Science

Four-Legged Machines Are Proto 'Westworld' Robots

by Dyani Sabin
HBO

The tiny quadruped shuffles along, its little feet dragging until it’s told to go faster. Soon, it’s running like a tiny, awkward mechanical horse.

The little galloping robot is named Oscillex 3 and able to change its gait on-command, a big achievement for tiny robots that usually require pre-set movement patterns. Dai Owaki and Akio Ishiguro, roboticists from the Tohoku University in Japan, published their results in Scientific Reports on Tuesday.

Gait-shifting has been a major problem for quadrupedal robots, with places like Boston Dynamics depending on single movement patterns at a time. The tiny galloping-robot opens the door for how movement efficiency is understood and more complicated quadrupedal robots, like the robot horses in Westworld.

Shifting gaits is difficult for quadruped robots because researchers still don’t totally understand how animal quadrupeds coordinate themselves. This makes it hard to figure out if it makes sense to have a central AI that is ordering the legs through some sort of pre-set program, or if there is a better way. The program in the robot has one leg sense that it’s carrying weight, and then shift weight to a nearby leg. By using a central control to tell the robot to increase its speed, the researchers were able to create naturalistic gait movement.

It might not look like a horse, but Oscillex 3 knows how to move like one.

Tohoku University

Horses have a bunch of different gaits because different coordinations of limbs makes it more energy efficient to move at different speeds. Walking has each foot moving independently and the faster trot has the legs moving together in diagonal pairs. To increase speed, it’s useful to think of the gaits as changes in how the diagonal pairs hit the ground. For the canter, one of the diagonal pairs extends so the legs land at different times and create a three-beat movement. The gallop then extends the remaining leg pair to land at different times, which builds a very fast four beat gait.

When moving through the gaits, the robot actually demonstrates all four gaits. It starts at a walk, with the feet landing one at a time, and then moves up into a very clear diagonal trot gait. When the researchers increased the speed suggestion for the robot, it moves from the trot into a fast the three-beat canter movement (at 1:10-1:12) before continuing to increase into a four beat gallop. The inclusion of the canter movement was noted with surprise in the paper. A real horse would canter a little bit to go from a trot to a gallop, so the gallop-bot looks to be on the right track for imitating horse movement.

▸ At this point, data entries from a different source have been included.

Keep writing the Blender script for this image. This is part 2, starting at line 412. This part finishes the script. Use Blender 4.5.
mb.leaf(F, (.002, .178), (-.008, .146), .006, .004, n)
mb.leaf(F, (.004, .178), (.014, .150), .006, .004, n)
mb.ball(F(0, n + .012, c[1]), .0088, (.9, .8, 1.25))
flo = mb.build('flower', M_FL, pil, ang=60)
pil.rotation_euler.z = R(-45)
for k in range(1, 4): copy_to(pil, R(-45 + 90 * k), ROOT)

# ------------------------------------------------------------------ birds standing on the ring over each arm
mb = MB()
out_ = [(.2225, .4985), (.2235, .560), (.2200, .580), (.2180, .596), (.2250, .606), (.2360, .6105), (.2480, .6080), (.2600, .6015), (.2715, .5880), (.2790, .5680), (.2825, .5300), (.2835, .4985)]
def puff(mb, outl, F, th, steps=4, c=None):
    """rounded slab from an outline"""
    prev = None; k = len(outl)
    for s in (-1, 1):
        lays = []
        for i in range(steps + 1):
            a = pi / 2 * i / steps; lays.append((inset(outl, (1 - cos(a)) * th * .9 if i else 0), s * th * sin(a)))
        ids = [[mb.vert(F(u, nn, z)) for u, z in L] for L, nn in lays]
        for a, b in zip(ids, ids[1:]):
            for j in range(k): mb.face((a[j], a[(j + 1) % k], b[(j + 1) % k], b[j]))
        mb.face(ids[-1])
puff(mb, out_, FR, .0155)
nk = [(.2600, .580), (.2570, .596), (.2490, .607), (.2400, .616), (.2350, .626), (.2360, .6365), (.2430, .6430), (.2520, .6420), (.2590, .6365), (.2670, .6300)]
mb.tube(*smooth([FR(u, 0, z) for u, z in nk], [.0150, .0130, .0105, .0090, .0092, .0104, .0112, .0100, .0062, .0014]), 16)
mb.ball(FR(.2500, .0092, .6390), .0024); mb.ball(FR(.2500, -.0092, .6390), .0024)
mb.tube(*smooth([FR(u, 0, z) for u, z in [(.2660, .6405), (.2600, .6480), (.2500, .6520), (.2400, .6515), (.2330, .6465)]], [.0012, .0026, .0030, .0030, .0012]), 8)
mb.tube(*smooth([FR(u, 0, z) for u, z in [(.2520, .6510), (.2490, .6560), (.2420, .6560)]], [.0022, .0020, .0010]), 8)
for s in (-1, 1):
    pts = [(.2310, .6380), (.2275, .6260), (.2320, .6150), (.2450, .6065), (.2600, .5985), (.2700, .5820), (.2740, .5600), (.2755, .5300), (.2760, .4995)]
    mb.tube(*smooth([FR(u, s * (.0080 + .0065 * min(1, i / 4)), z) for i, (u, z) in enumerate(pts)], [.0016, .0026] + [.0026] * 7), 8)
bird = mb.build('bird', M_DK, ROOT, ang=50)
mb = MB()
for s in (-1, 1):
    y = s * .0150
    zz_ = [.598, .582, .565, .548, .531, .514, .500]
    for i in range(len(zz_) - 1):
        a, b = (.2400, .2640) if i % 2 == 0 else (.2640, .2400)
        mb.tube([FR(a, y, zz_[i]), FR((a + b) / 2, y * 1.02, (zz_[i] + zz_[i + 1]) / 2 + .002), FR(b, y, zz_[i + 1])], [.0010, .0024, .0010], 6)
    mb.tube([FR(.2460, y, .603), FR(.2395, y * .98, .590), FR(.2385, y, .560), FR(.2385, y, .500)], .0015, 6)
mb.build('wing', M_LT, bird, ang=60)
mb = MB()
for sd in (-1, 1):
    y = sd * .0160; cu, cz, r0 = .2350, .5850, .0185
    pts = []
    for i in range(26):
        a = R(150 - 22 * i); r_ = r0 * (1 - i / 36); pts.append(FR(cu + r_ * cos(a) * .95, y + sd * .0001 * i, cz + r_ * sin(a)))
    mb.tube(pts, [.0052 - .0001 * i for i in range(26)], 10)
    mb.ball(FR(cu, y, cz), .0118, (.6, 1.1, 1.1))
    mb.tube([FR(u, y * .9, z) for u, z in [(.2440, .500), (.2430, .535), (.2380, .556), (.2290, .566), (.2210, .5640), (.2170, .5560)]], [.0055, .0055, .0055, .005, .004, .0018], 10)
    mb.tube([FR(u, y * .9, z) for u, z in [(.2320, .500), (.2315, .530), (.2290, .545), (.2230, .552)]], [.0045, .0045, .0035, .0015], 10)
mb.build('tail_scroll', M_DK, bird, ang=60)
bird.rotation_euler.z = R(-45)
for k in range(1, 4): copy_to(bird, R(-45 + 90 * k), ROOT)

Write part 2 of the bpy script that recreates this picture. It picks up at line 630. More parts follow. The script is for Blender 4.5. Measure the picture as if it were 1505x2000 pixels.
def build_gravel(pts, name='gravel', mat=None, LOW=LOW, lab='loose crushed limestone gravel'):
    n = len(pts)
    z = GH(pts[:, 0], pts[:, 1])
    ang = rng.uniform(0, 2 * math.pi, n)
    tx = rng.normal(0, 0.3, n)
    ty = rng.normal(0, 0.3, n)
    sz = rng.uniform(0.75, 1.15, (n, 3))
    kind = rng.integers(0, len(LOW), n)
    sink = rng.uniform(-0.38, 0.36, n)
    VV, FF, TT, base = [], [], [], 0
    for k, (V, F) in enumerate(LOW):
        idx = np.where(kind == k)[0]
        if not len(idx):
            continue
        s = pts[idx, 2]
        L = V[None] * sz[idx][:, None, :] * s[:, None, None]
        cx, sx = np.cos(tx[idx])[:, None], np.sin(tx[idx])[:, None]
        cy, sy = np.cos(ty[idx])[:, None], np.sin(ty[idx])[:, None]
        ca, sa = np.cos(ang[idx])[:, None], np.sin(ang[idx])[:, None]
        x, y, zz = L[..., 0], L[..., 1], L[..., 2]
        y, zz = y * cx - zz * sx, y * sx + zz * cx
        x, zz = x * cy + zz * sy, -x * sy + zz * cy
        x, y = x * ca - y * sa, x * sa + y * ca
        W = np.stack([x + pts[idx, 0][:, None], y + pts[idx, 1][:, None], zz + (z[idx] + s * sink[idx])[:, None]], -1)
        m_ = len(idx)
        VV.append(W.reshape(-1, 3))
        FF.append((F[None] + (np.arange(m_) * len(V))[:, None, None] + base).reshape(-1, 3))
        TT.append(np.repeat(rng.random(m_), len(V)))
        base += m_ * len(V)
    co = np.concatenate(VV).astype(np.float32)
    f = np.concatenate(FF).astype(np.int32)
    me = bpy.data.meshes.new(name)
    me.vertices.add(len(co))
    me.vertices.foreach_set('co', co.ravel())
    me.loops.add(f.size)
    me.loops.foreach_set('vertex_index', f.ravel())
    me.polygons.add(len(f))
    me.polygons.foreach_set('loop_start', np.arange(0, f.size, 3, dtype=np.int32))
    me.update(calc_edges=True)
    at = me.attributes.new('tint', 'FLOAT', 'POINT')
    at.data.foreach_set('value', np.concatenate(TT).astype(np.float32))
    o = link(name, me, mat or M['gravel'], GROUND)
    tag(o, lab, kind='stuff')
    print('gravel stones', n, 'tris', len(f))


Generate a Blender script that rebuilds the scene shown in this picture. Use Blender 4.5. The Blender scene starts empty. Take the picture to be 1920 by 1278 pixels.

The quadrupedal robots from Boston Dynamics tend to either walk or trot, which researchers have seen as the most energy efficient gaits. However, the researchers found the gallop to be as efficient for the little robot as it is in horses. The brief canter interval wasn’t quite as efficient, but the researchers suggest that this is because a real horse wouldn’t canter at such a slow speed. With this, having robot horses that move like real horses doesn’t seem that far away, especially as we look into robots that need to be efficient at higher speeds. So maybe Boston Dynamics’ next robot will be a mail-carrying galloping horsebot, harkening back to the days of the Pony Express and making our world just a little more like Westworld.